В описании России, сделанном в 1807 г. французским путешественником, мы видим такую характеристику столицы: «Большинство предметов роскоши можно найти в Петербурге в таком огромном количестве и в таком великолепном качестве, что бесполезно привозить их из-за границы, по крайней мере, для потребления в самом городе. Особенно здесь любят предметы из драгоценных металлов. В городе работают 183 ювелирных мастерских, из которых 44 русских и 139 иностранных. Сверх того, огромное количество золотых и серебряных дел мастеров. Блеск двора и роскошь вельмож и богачей сделали так, что в этой столице стремление к излишествам стало совершенно обычным»[25].
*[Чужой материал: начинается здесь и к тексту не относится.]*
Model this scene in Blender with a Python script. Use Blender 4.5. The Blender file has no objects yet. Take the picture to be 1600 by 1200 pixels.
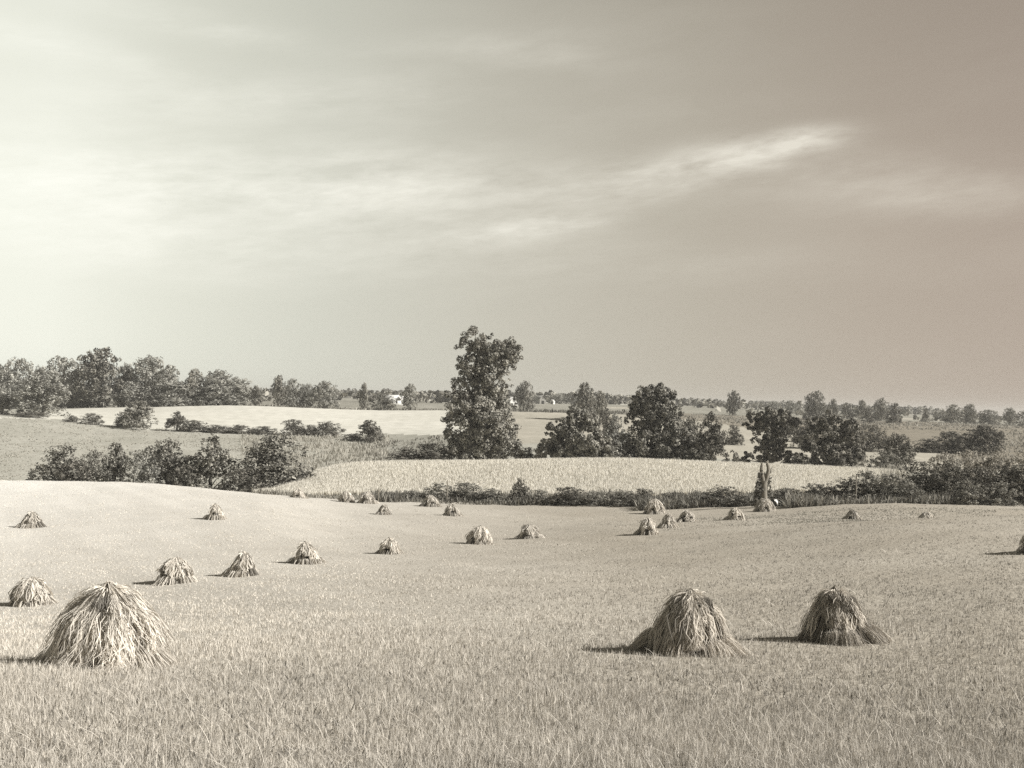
import bpy, math, random
import numpy as np
from mathutils import Matrix, Vector

sc = bpy.context.scene
C = sc.collection
R = math.radians
F = 1715.0                                   # focal length in photo pixels (1600 wide)
ROLL = math.atan(0.027)
PITCH = math.atan(25.6 / F)

# ------------------------------------------------------------------ camera
cam = bpy.data.cameras.new('camera')
cam.sensor_width = 36.0
cam.lens = 36.0 * F / 1600
cam.clip_start = 0.1
cam.clip_end = 20000
camo = bpy.data.objects.new('camera', cam)
C.objects.link(camo)
fw = Vector((0, math.cos(PITCH), math.sin(PITCH)))
up0 = Vector((0, -math.sin(PITCH), math.cos(PITCH)))
rt0 = Vector((1, 0, 0))
rt = rt0 * math.cos(ROLL) + up0 * math.sin(ROLL)
up = -rt0 * math.sin(ROLL) + up0 * math.cos(ROLL)
camo.matrix_world = Matrix((( rt.x, up.x, -fw.x, 0), (rt.y, up.y, -fw.y, 0), (rt.z, up.z, -fw.z, 0), (0, 0, 0, 1)))
sc.camera = camo

# ------------------------------------------------------------------ render look
sc.view_settings.view_transform = 'Standard'
sc.view_settings.look = 'None'
sc.view_settings.gamma = 1.0
sc.view_settings.exposure = 0.6
sc.cycles.use_denoising = False
sc.cycles.max_bounces = 5
sc.cycles.diffuse_bounces = 2
sc.cycles.transparent_max_bounces = 4
sc.cycles.volume_bounces = 0
sc.cycles.sample_clamp_indirect = 4.0

# ------------------------------------------------------------------ sun
SUN_EL, SUN_BACK = R(33), R(12)              # sun to the right, a little behind the camera
sd = Vector((math.cos(SUN_EL) * math.cos(SUN_BACK), -math.cos(SUN_EL) * math.sin(SUN_BACK), math.sin(SUN_EL)))
sun = bpy.data.lights.new('sun', 'SUN')
sun.energy = 5.0
sun.angle = R(0.55)
sun.color = (1.0, 0.975, 0.93)
suno = bpy.data.objects.new('sun', sun)
suno.rotation_euler = (-sd).to_track_quat('-Z', 'Y').to_euler()
C.objects.link(suno)

# ------------------------------------------------------------------ world: thin high cloud over a hazy sky
class NT:
    """small helper that writes shader maths as nodes"""
    def __init__(s, tree):
        s.t = tree; s.n = tree.nodes; s.l = tree.links
    def m(s, op, a, b=None, c=None, clamp=False):
        n = s.n.new('ShaderNodeMath'); n.operation = op; n.use_clamp = clamp
        for i, v in enumerate((a, b, c)):
            if v is None: continue
            if isinstance(v, (int, float)): n.inputs[i].default_value = v
            else: s.l.new(v, n.inputs[i])
        return n.outputs[0]
    def noise(s, vec, scale, detail=4, rough=0.55, dist=0.0):
        n = s.n.new('ShaderNodeTexNoise'); n.inputs['Scale'].default_value = scale
        n.inputs['Detail'].default_value = detail; n.inputs['Roughness'].default_value = rough
        n.inputs['Distortion'].default_value = dist
        s.l.new(vec, n.inputs['Vector']); return n.outputs['Fac']
    def comb(s, x, y, z):
        n = s.n.new('ShaderNodeCombineXYZ')
        for i, v in enumerate((x, y, z)):
            if isinstance(v, (int, float)): n.inputs[i].default_value = v
            else: s.l.new(v, n.inputs[i])
        return n.outputs[0]
    def sep(s, v):
        n = s.n.new('ShaderNodeSeparateXYZ'); s.l.new(v, n.inputs[0]); return n.outputs
    def ramp(s, fac, stops, interp='LINEAR'):
        n = s.n.new('ShaderNodeValToRGB'); r = n.color_ramp; r.interpolation = interp
        while len(r.elements) < len(stops): r.elements.new(0.5)
        for e, (p, c) in zip(r.elements, stops):
            e.position = p; e.color = (c[0], c[1], c[2], 1) if not isinstance(c, (int, float)) else (c, c, c, 1)
        s.l.new(fac, n.inputs[0]); return n.outputs[0]
    def mix(s, f, a, b, mode='MIX'):
        n = s.n.new('ShaderNodeMix'); n.data_type = 'RGBA'; n.blend_type = mode
        for i, v in ((0, f), (6, a), (7, b)):
            if isinstance(v, (int, float)): n.inputs[i].default_value = v
            elif isinstance(v, tuple): n.inputs[i].default_value = (v[0], v[1], v[2], 1)
            else: s.l.new(v, n.inputs[i])
        return n.outputs[2]

w = bpy.data.worlds.new('World'); sc.world = w; w.use_nodes = True
nt = w.node_tree; nt.nodes.clear(); k = NT(nt)
tc = nt.nodes.new('ShaderNodeTexCoord')
x, y, z = k.sep(tc.outputs['Generated'])
az = k.m('ARCTAN2', x, y)                    # 0 ahead, + to the right
el = k.m('ARCSINE', z)
# brightness over azimuth (glare put into the sky colour at left, deeper sky to the right)
fa = k.m('MULTIPLY_ADD', az, 1.0, 0.5, clamp=True)
col = k.ramp(fa, [(0.0, (.74, .75, .66)), (0.10, (.72, .73, .645)), (0.20, (.61, .615, .535)), (0.32, (.52, .52, .45)), (0.5, (.435, .415, .35)),
                  (0.66, (.385, .352, .290)), (0.82, (.35, .300, .245)), (0.95, (.335, .278, .228))], 'LINEAR')
fe = k.m('DIVIDE', el, 1.5708, clamp=True)
g = k.ramp(fe, [(0.0, 1.04), (0.06, 1.0), (0.12, .985), (0.22, .88), (0.28, .42), (0.4, .17), (1.0, .08)])
# deepening towards the upper right
ur = k.m('MULTIPLY', k.m('MULTIPLY_ADD', az, 1.6, 0.25, clamp=True), k.m('MULTIPLY_ADD', el, 3.2, -0.45, clamp=True))
side = k.m('MULTIPLY_ADD', k.m('MULTIPLY_ADD', k.m('ABSOLUTE', az), 1.6, -1.1, clamp=True), -0.45, 1.0)   # deeper sky away from the view
base = k.mix(1.0, col, g, 'MULTIPLY')
base = k.mix(1.0, base, k.comb(side, side, side), 'MULTIPLY')
base = k.mix(k.m('MULTIPLY', ur, 0.40), base, (.18, .155, .13))
# clouds: streaks
wv = k.comb(k.m('MULTIPLY', az, 1.0), k.m('SUBTRACT', k.m('MULTIPLY', el, 4.2), k.m('MULTIPLY', az, 0.45)), 0.0)
n1 = k.noise(wv, 5.0, 7, 0.58, 0.35)
n2 = k.noise(wv, 16.0, 6, 0.6, 0.2)
n3 = k.noise(wv, 2.2, 3, 0.5, 0.0)
def blob(px, py, sx, sy, tilt):
    a0 = math.atan((px - 800) / F); e0 = math.atan(((604 + .027 * px) - py) / F)
    dx = k.m('SUBTRACT', az, a0); dy = k.m('SUBTRACT', el, e0)
    dy = k.m('SUBTRACT', dy, k.m('MULTIPLY', dx, tilt))
    q = k.m('ADD', k.m('POWER', k.m('ABSOLUTE', k.m('DIVIDE', dx, sx / F)), 2.0), k.m('POWER', k.m('ABSOLUTE', k.m('DIVIDE', dy, sy / F)), 2.0))
    return k.m('POWER', 2.718, k.m('MULTIPLY', q, -1.0))
clouds = None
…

Впрочем, Наполеон дал своему послу возможность попытаться перещеголять русских в расточительности. На содержание посольства и на то, чтобы давать постоянно приемы, Коленкур получил от императора 800 тысяч франков ежегодного содержания плюс 250 тысяч франков на расходы «по устройству» в Петербурге. «Я даю вам карт-бланш на все расходы вашего посольства, — сказал Наполеон. — Нельзя, чтобы у нас был вид разбогатевших буржуа. Французский двор не должен быть ни мелочным, ни маленьким. Наш русский брат любит роскошь и празднества… ну что ж, будьте несравненны…»[26]
Нужно сказать, что Коленкур строго выполнил наставления своего повелителя. В Петербурге еще долго будут рассказывать об ужине на 400 персон, данном французским посланником, где груши, каждая из которых стоила по 100 серебряных рублей, и вишни по одному серебряному рублю штука подавались с такой расточительностью, что «казалось, что они стоили по 20 су за фунт»[27].